Nonostante la sua condizione dopo i tragici fatti in Somalia ha continuato a partecipare alle missioni.
«Siamo l’unico Paese che prevede il Ruolo d’Onore per i militari rimasti feriti, un segnale fortissimo che il Paese non ti abbandona e ti dà possibilità di continuare a servirlo. Una norma invidiata del mondo e che presto sarà replicata anche da altri contingenti. Non hanno posto alcun tipo di limite sul mio utilizzo, oltre ad essere stato in Bosnia e in Kosovo, lo scorso anno ho anche partecipato ad un’esercitazione in Sardegna dove ho potuto addestrarmi a sparare da un elicottero. Fa piacere perché ti senti trattato da soldato e che lo Stato Maggiore della Difesa ti ritiene una risorsa».
Venticinque anni fa veniva sparato, ha visto morire suoi colleghi che da eroe ha cercato di salvare. Eppure ritiene servano altri interventi.

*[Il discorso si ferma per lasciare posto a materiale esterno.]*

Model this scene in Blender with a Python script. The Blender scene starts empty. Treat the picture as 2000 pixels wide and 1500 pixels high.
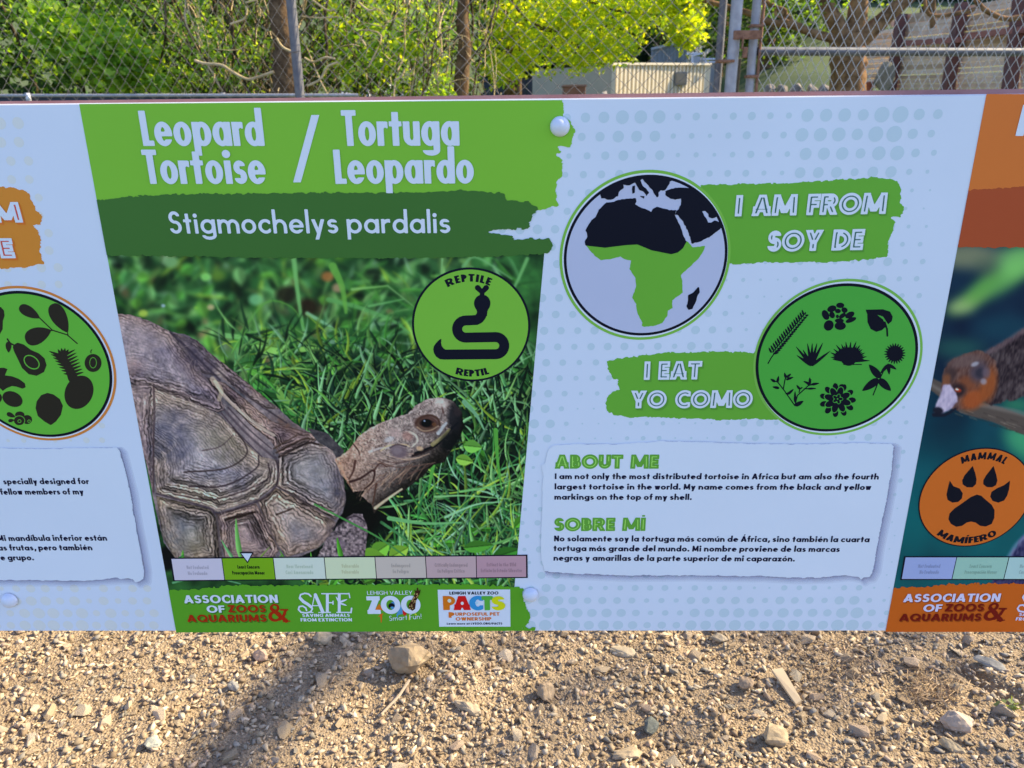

«Sono 25 anni che ripeto di non essere un eroe, ho fatto il mio dovere come lo fanno tutti coloro indossano l’uniforme. Noi portiamo la pace nel mondo e tutte le popolazioni dove abbiamo operato ci vogliono bene. Non odio neppure chi mi ha sparato, ma va compreso che la sicurezza in Europa passa anche dalla capacità di prevenire i pericoli fuori dai nostri confini e oggi non può essere trascurato il fatto che rispetto a quei dolorosi episodi di Mogadiscio i nostri soldati sono equipaggiati con mezzi e protezioni migliori. Noi non andiamo in guerra, anzi, venticinque anni fa evitammo di utilizzare armi pesanti per non fare una strage di civili. Non avremmo mai potuto guardarci allo specchio se lo avessimo fatto».